Secondly, I had a genuine interest in making sure when setting about the drafting of my reasoned judgment that I had correctly identified the way in which the issue had arisen on the pleadings. I observe without criticism that the Defence and Counterclaim were, for the most part, very broadly drafted and made no specific reference to the issue of any financial misrepresentations whatsoever. I was erring on the side of caution lest I should have missed any paragraph alleged to be material. As it happened, when, after ten weeks had elapsed, Ms Harrison finally purported in her written submissions to identify the relevant paragraph pursuant to my request, it turned out to be the wrong paragraph and she was obliged, when this was pointed out to her during the course of oral submissions, herself to scour her own pleadings to find the correct answer to my still outstanding question.
Thirdly, both sides had relied in their submissions upon the claimant’s reaction to the questions posed to him in cross-examination relating to the financial review forms. The defendant was, in effect, contending that his response was that of a guilty thing surprised. The claimant, in contrast, was asserting that his answers were those of someone doing his best to deal with a wholly unexpected line of questioning relating to matters which had occurred some years ago.

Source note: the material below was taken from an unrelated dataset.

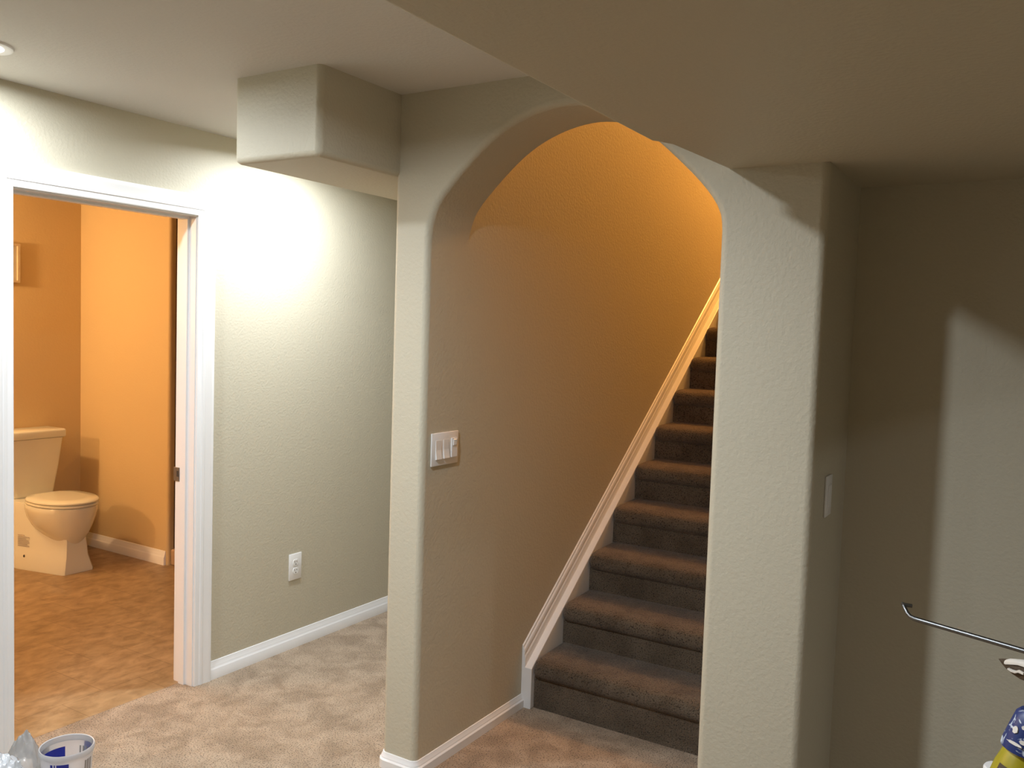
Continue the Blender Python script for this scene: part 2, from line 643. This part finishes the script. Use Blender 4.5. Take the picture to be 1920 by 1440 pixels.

Thus, it was relevant for me to bear in mind the extent to which the pleadings were explicit or otherwise on the issue when judging how prepared one could reasonably expect the claimant to have been when attempting to give an explanation for the apparent discrepancies.
Finally, there is no reason why, if the defendant were wrongly but genuinely concerned that my email concealed a darker purpose, to seek clarification from me as to the reason behind my request and, perhaps, a reassurance that I was not minded to limit the scope of the defendant’s case with reference to its pleadings. Had such a request been made I would gladly have put the defendant’s mind at rest.
CONCLUSION
For the reasons given above, this application fails. It ought to be unnecessary for me to make the point but, alert to the heightened sensitivities revealed by this application, I state, for the sake of completeness only, that the making of this application and its failure will, of course, make no difference whatsoever to my determination of the substantive issues which remain to be decided.